Jumat, 06 September 2013

The NBA Will Now Track Every Player's Movements

The NBA announced yesterday that it had partnered with the sports information company Stats to install player-tracking camera systems in every arena beginning next season. (The news confirms previous reporting by Zach Lowe of Grantland.com.) The Stats technology, called SportVU, uses six cameras to capture the positions of every player and the ball 25 times per second. Fifteen teams, half of the league, already had the cameras as of last season. Now, instead of team-by-team contracts, Stats has a multiyear deal with NBA for an undisclosed sum.

Player tracking and motion capture are at the vanguard of the now ubiquitous use of data analytics in sports. With SportVU, the NBA becomes the first major U.S. league to invest in a uniform system. “It’s enormously important because of its accuracy and the depth of the detail of the information,” says Steve Hellmuth, the NBAs vice president in charge of operations and technology. “It’s an essential tool for getting a deeper understanding of the sport.”

Beginning next season, all 30 NBA teams will get complete SportVU data from every game. Stats will provide the raw XY coordinate logs as well as reports that integrate the data with play-by-play information. “While the data itself can be very complicated, and there is a lot of power in it,” says Stats Vice President Brian Kopp, “the output could be as simple as looking at a report at halftime to see how many times did a player touch [the ball] in a certain area.” (For a fuller sense of what the tracking data can reveal, read this deep dive from Grantland.com’s Lowe.)
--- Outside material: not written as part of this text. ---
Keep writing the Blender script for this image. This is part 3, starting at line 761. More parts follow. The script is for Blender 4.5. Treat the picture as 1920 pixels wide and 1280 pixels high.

It will take several seasons worth of data and hundreds of hours of tedious analysis before we find out what nuggets can be gleaned from SportVU and how dramatically they influence team strategy, player evaluation, and game broadcasts. Teams will do most of that number-crunching themselves and guard their findings closely. The league, however, is open to sharing the data more widely. “I’m expecting shortly to get a request from some MIT students who are interested in doing some analytics,” Hellmuth says. “In that case it’s a mutual decision between Stats and the NBA to release the data.” While publishing such a large trove online is difficult, the ultimate goal, Hellmuth says, is transparency.

Whatever we eventually learn from SportVU, it will be part of a larger shift in focus away from the outcomes of any given play to the processes behind them. The end of every NBA possession is binary: basket or no basket. Luck plays a large role in which it will be. The flow of player movement that leads to that end, however, is almost infinite in its variations and almost entirely within a team’s control. The goal is to uncover, down to the millisecond, which movements correspond with the preferred outcome.